> [Problem statement]
Search the data below for the string "script". Extract every line that contains it.

> [Available records]
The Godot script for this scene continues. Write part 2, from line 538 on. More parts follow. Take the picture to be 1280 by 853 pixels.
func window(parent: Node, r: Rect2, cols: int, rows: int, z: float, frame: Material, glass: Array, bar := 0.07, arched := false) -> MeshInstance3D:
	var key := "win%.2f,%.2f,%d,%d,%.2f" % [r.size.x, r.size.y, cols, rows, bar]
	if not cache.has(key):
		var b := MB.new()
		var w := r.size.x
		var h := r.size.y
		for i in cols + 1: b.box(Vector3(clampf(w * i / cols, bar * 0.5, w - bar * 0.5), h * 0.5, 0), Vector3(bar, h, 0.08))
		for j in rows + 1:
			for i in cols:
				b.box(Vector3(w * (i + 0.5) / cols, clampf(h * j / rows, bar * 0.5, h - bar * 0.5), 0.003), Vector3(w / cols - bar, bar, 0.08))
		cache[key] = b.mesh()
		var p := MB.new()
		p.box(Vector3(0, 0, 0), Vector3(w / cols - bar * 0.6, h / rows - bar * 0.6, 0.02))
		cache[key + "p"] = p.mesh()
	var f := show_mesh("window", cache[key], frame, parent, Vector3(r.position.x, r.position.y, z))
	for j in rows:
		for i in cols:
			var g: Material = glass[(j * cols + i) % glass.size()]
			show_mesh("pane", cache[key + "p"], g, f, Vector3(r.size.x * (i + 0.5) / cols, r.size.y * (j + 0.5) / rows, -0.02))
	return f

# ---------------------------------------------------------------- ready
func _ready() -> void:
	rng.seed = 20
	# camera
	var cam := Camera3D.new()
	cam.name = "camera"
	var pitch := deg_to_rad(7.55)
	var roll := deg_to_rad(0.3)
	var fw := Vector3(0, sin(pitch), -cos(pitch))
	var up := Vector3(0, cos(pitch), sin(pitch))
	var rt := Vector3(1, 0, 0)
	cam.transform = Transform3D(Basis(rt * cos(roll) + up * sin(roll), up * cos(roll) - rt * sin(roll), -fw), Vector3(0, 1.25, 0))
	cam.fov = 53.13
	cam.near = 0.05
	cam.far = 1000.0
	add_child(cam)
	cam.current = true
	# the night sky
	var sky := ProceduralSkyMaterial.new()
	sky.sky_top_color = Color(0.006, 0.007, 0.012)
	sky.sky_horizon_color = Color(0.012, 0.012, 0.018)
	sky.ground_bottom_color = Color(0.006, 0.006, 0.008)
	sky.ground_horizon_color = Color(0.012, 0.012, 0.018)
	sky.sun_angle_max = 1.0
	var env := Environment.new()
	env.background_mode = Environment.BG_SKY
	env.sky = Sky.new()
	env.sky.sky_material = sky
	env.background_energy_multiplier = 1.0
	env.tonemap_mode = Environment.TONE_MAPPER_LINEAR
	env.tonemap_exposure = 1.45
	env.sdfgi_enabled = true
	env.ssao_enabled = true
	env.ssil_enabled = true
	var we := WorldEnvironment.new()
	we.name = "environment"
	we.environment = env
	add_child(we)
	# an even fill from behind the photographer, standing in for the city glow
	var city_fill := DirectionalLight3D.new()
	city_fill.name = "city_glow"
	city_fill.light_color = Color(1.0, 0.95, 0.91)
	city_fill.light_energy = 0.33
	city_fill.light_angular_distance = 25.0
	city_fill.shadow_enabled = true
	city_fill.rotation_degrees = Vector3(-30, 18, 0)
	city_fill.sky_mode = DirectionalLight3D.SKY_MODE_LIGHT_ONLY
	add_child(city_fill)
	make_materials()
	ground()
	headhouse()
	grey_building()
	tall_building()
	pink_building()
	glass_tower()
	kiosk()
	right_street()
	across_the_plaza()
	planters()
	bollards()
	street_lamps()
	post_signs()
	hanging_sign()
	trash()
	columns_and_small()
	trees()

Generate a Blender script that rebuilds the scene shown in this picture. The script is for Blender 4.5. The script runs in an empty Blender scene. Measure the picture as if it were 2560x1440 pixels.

> [Result of the exercise]
The Godot script for this scene continues. Write part 2, from line 538 on. More parts follow. Take the picture to be 1280 by 853 pixels.
Generate a Blender script that rebuilds the scene shown in this picture. The script is for Blender 4.5. The script runs in an empty Blender scene. Measure the picture as if it were 2560x1440 pixels.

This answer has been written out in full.